In case the era of specialization in science might seem to have ended, I offer this anecdote from a recent conference. I had the good fortune to hear an outstanding paper by a scientist, whose name I won’t mention. As I hadn’t foreseen talking to him and had not prepared any question, I asked, “What scientific subject can I ask you about?” Without hesitation, he replied, “Ask me about chromosome 22. I’ve dedicated my life to chromosome 22. I can speak for months about it. Ask me anything you like about it, but don’t ask me anything else.”

Specialization remains because it works, despite what we may say about the need to contemplate the vast panoply of human knowledge as a whole. The advance of new knowledge demands robust collaboration among specialists from different realms, so as to advance toward the horizon of discovery in a more informed and accelerated way. On the other hand, the complexity that gives rise to those advances comes from growing diversity. The new and sophisticated instruments created by super-specialization allow us to access scenarios that we have neither explored nor observed before, whether these are the deep universe and its exoplanets or the frontier of the nanometer. In the space between the most immense and the most diminutive things we begin to glimpse our reality, that nature is infinitely more complex than we ever imagined.
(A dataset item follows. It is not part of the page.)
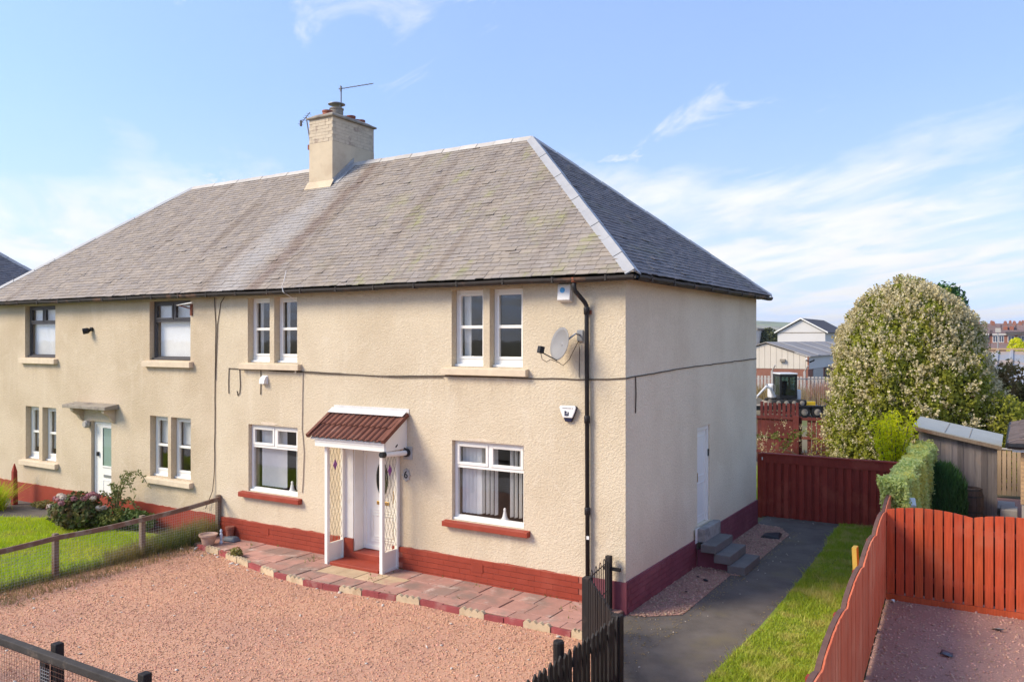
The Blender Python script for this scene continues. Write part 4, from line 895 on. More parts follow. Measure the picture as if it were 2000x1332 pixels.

What is this book like inside?

In a certain sense, this set of texts is indebted to the vision of the literary agent John Brockman and his book, The Third Culture: Beyond the Scientific Revolution. Like that book, this one aims to take a modest step away from the two cultures that C. P. Snow famously described.6

Nearly fifty years later, we are faced with a persistent paradox: in a world of unprecedented access to information, a world propelled by the urgency for the new, many of the most decisive questions remain, year after year, untouched. These seem oblivious to the obsolescence that seems to affect everything else as a result of digital development and its Moore’s law. The list of questions that opens this book suggests the many important problems and issues are far from being resolved. Rather than becoming obsolete, they have come to appear timeless amid the acceleration of everything else around us. Not all such problems can be covered here, but I believe the questions my respondents have engaged are significant ones, worthy of investment and attention.

Why this dialogue model?

Almost all cutting-edge scientific disciplines today are hybrids. Their hybridization has accelerated the process of knowledge discovery and creation. A number of these conquests of knowledge will endure as genuine and timeless advances. If I have been able to document any of these timeless ideas, it is because I have had the remarkable fortune to converse with—if not everyone I would have liked to meet—many relevant scientists. In this book, I have tried to present something like the ideal dinner party—a rich seam of ideas that interact with one another.

A goal of this book is to provoke some cross-fertilization between different lines of thought. One strategy was to use parts of the replies from some dialogue questions for other respondents. Another was to ask those interviewed to give opinions on matters outside the scope of their specialty. The result, I believe, is something unusual: thinkers in a particular field have been drawn into reflecting on the same concept or powerful idea from very different perspectives. To the extent that this can be done in a mutually enriching way, the result is a panorama of ideas on questions such as, for example, what is intelligence. Replies come from the cutting edge of neuroscience, neurophysiology, computation, artificial intelligence, and the humanities and converge to illuminate the question from multiple angles.

Before ending, I would like to express my gratitude to all the respondents for devoting so much of their precious time and many ideas to this book, and for their all-important endeavor to help me achieve my main aim, which is simply to provide a worthwhile and fascinating experience for the reader.